Tuesday, February 5, 2013

Chinatown, Apples and Bombs


“How do you like them apples?” 

- Jake Gittes (Jack Nicholson) in Chinatown 

Kate and I were watching Chinatown on DVD on the weekend when the above line was spoken. Kate asked where the expression originated and I had no clue, couldn’t even guess why liking apples is equated to an expression that means “So how do you like that?” 

The phrase also appears in that great John Wayne cowie Rio Bravo when Walter Brennan throws a stick of dynamite into the air near the bad guys and John Wayne explodes it by shooting it, taking the bad guy out. Walter Brennan says in his cheeky voice “How do you like them apples?” 

The expression comes from the days of World War 1 and originated as follows: 

Between 1915 and 1917 the British Army used a 2 inch Medium Trench Mortar, so called because the barrel of the mortar was 2 inches wide. This mortar fired a cylindrical bomb that weighed 20 kilos (42 pounds), 23 kilos/51 pounds with stick and fuze. The round bomb, which was the size of a soccer ball, was attached to a length of pipe which formed a shaft that was inserted into the barrel of the mortar. 

British troops loading a 2 inch trench mortar with attached periscope post, World War I. 

Bombs ready for use 

Because of the similarity of the bombs to toffee apples, which are apples coated with hard toffee and a stick inserted for handling, the bombs came to be referred to as toffee apples.  The mortar was commonly known as a toffee apple mortar. 
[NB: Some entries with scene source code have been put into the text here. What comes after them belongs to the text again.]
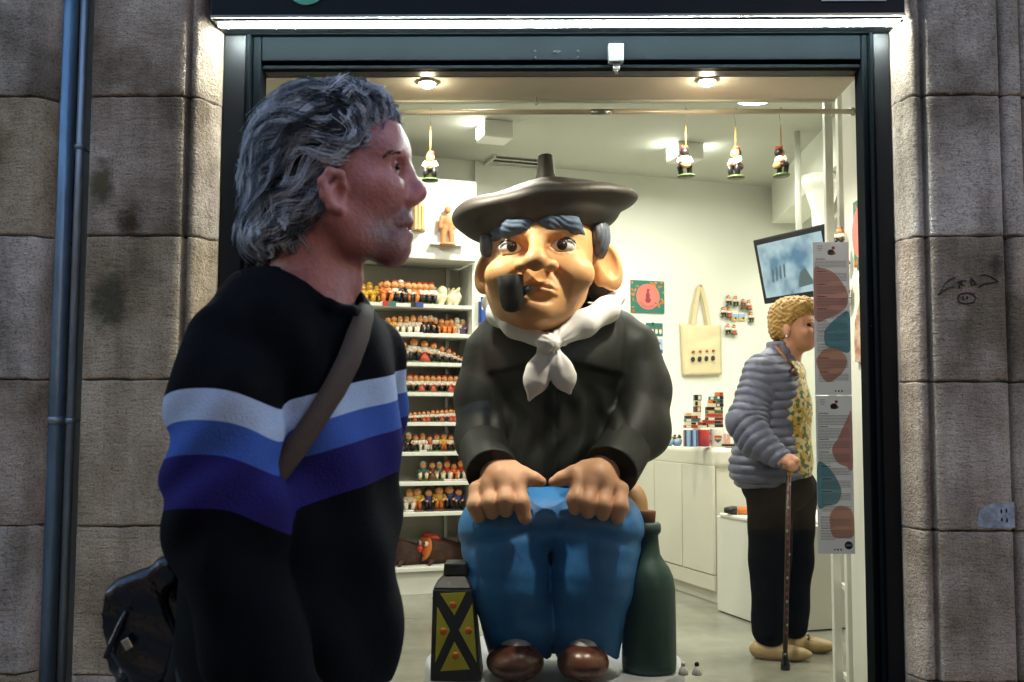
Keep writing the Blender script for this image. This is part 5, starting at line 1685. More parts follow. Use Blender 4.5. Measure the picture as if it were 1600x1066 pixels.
row(1, [606, 615, 625, 635, 645, 656, 664, 672, 680, 690, 698, 705, 714, 723], ['sport', 'yellow', 'whitewear', 'whitewear', 'whitewear', 'whitewear', 'blackwear', 'blackwear', 'blackwear', 'orange', 'orange', 'orange', 'pale', 'purple'], [21, 22, 21, 21, 23, 23, 23, 24, 21, 21, 20, 21, 22, 20], .09)
row(2, [630, 646, 663, 677, 690, 701, 709, 716, 722], ['peasant', 'peasant', 'skirted', 'peasant', 'peasant', 'peasant', 'peasant', 'peasant', 'peasant'], [28, 32, 30, 27, 22, 19, 15, 11, 9], .08)
row(3, [640, 649, 658, 667, 676, 685, 694, 703, 712, 721], ['peasant', 'peasant', 'skirted', 'peasant', 'skirted', 'peasant', 'peasant', 'skirted', 'skirted', 'peasant'], 22, .07, ' front row')
row(3, [645, 654, 663, 672, 681, 690, 699, 708, 717], ['peasant', 'skirted', 'peasant'], 24, .16, ' back row')
row(4, [634, 641, 648, 655, 662, 669, 676, 683, 690, 697, 704, 711, 718], ['peasant', 'peasant', 'skirted', 'peasant', 'skirted', 'skirted'], [12, 12, 13, 13, 14, 14, 15, 15, 16, 16, 17, 17, 18], .07)
row(5, [638, 649, 660, 671, 682, 693, 704, 715], ['blackwear', 'peasant', 'whitewear', 'sport', 'peasant', 'yellow', 'peasant', 'orange'], [23, 21, 22, 20, 22, 23, 21, 20], .09)
row(6, [661, 675, 686, 698, 709, 720], ['teal', 'monk', 'teal', 'santa', 'orange', 'santa'], [24, 24, 23, 25, 22, 26], .09)
row(7, [640, 652, 669, 686, 702, 716], ['whitewear', 'yellow', 'bluewear', 'yellow', 'bluewear', 'bluewear'], [27, 30, 28, 31, 32, 28], .09)
# printed cards behind the top row figures
m_card = [mat('orange card', srgb(196, 96, 34), .6, .25, 30, col2=srgb(60, 30, 24)), mat('dark card', srgb(40, 34, 40), .6, .3, 30), mat('pale card', srgb(206, 186, 170), .6, .1, 30)]
for i, x in enumerate((607, 620, 634, 646, 658, 669)):
    p = on_front(x, 470, .14); p[2] = SZ[0]
    mb = MB(); mb.box(p + V(0, 0, .066), (.042, .004, .13), RA)
    tag(obj('printed_card', mb, m_card[(0, 0, 1, 0, 0, 1)[i]]), '%s printed card behind the figurines on the top shelf, %s' % (('orange', 'orange', 'dark', 'orange', 'orange', 'dark')[i], NTH[5 - i]), 'card', 'cards on the top shelf')
for i, (x, c) in enumerate(((604, 'red'), (613, 'teal'), (648, 'black'), (656, 'blue'))):
    p = on_front(x, 476, -.004); p[2] = SZ[0] - .006
    mb = MB(); mb.box(p, (.045, .003, .03), RA)
    tag(obj('price_tag', mb, fm[c]), '%s price tag on the edge of the top shelf, %s' % (('red', 'teal', 'black', 'blue')[i], NTH[3 - i]), 'price tag', 'price tags on the top shelf')
# cream sculptures at the right end of the top shelf
for (x, lab, sd) in ((686, 'cream sculpture with a round dome on the top shelf', 1), (709, 'cream tangled sculpture at the right end of the top shelf', 2)):
    p = on_front(x, 474, .10); p[2] = SZ[0]
    rr = np.random.default_rng(sd)
    fs = [sd_ell(p + V(0, 0, .05), (.045, .03, .035))]
    for k in range(7):
        a_ = rr.random() * 6.28
        fs.append(chain([p + V(.03 * math.cos(a_), .015 * math.sin(a_), .004), p + V(.05 * math.cos(a_ + .5), .02 * math.sin(a_), .06), p + V(.04 * math.cos(a_ + 2), .02 * math.sin(a_ + 1), .10 + .02 * rr.random())], [.012, .010, .007]))
    if sd == 1:
        fs.append(sd_ell(p + V(.02, 0, .095), .03))
    lo, hi = bounds([p, p + V(0, 0, .13)], .08)
    tag(blob('sculpture', U(.012, *fs), lo, hi, .006, fm['cream']), lab, 'sculpture')
# log with a painted face and red cap, another log beside it
m_bark = mat('dark brown bark', srgb(64, 40, 26), .85, .4, 18, .8, 40, stretch=(1, 1, 1))
def log_thing(px, r, L, label, face):
    p = on_front(px, 880, .13); p[2] = SZ[8]
    d = unit(V(-.75, -.66, .22))
    t = thing('christmas_log', label, 'log', p)
    a = p - d * L * .15 + V(0, 0, r + .02)
    b = a - d * L + V(0, 0, -.01)
    mb = MB(); mb.tube([a, a - d * .01, (a + b) / 2, b], [r * .92, r, r, r * .96], 22); obj('trunk', mb, m_bark, t)
    side = unit(np.cross(d, V(0, 0, 1))); upv = np.cross(side, d)
    for s in (-1, 1):
        mb = MB(); mb.tube([a + side * s * r * .6 - V(0, 0, r * .5) - d * .03, V(*(a + side * s * r * .9 + d * .02)[:2], SZ[8])], [.014, .011], 8); obj('leg', mb, m_bark, t)
    if face:
        mb = MB(); mb.lathe(a, [(r * .9, 0), (r * .86, .008), (r * .5, .014), (.001, .016)], 24, [side, upv, d]); fo = obj('face', mb, fm['orange'], t)
        for s in (-1, 1):
            mb = MB(); mb.ell(a + d * .016 + side * s * r * .38 + upv * r * .3, (.016, .016, .016), 12, 7); obj('eye', mb, fm['white'], fo)
            mb = MB(); mb.ell(a + d * .03 + side * s * r * .38 + upv * r * .3, (.008, .008, .008), 10, 6); obj('pupil', mb, fm['black'], fo)
        mb = MB(); mb.ell(a + d * .03 - upv * r * .12, (.024, .024, .024), 12, 8); obj('nose', mb, fm['red'], fo)
        mb = MB(); mb.tube([a + d * .016 + side * .03 - upv * r * .5, a + d * .018 - upv * r * .62, a + d * .016 - side * .03 - upv * r * .5], .004, 6); obj('mouth', mb, fm['black'], fo)
        mb = MB(); mb.ell(a + upv * r * .85 - d * .035, (r * .85, r * .6, r * .28), 16, 8, [side, d, upv]); mb.ell(a + upv * r * .95 - d * .07 + side * .04, (r * .5, r * .5, r * .22), 12, 7, [side, d, upv]); obj('cap', mb, fm['red'], t)
        mb = MB(); mb.tube([a + upv * r * .9 - d * .1 + side * .02, a + upv * r * .2 - d * .16 - side * r * .9], .005, 6); obj('string', mb, fm['cream'], t)
log_thing(655, .085, .26, 'brown log with painted face, red nose and red cap on the lowest shelf', True)
log_thing(612, .075, .16, 'plain brown log end beside the log with the face', False)

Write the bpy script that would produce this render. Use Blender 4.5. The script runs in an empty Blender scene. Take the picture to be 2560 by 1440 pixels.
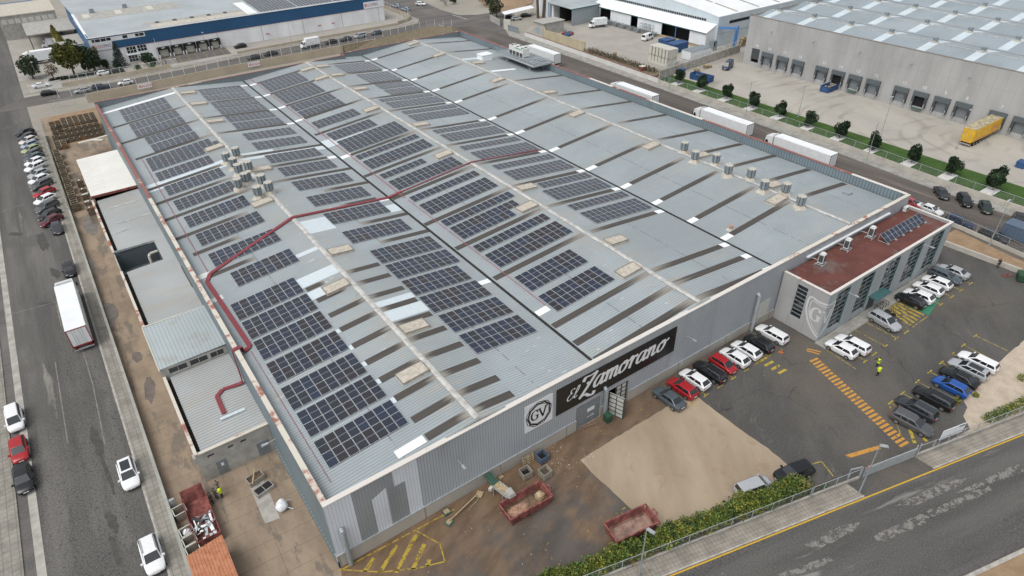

Back when I was a kid toffee apples were a lot more common, especially at fetes and child activities. I don’t recall having seen any in a long long time. In the US they are called candy apples. Are they still around? 

Toffee apples. 

Apparently the phrase “How do you like them apples?” developed from being yelled at the enemy after toffee apple bombs had taken out some tanks. It spread and eventually came to mean “Cop that!” in a general sense.

Some more World War 1 toffee apple bomb pics: 

Display of some British Army Ordnance including a toffee apple bomb. 

Toffee apple bomb in flight immediately after firing. 

Typical mortar pit, Mesopotamia 1917, with firing lanyard laid out. The bomb is fuzed. 

Royal Army Ordnance Corps men playing cards on bomb dump, Acheux, July 1916, Battle of the Somme. Sticks not yet attached. Note wooden retaining blocks attached to bombs 

Men carrying mortar bombs by their attached carrying straps

Who would have thought that there was a connection between a child's sweet and the trenches of World War 1.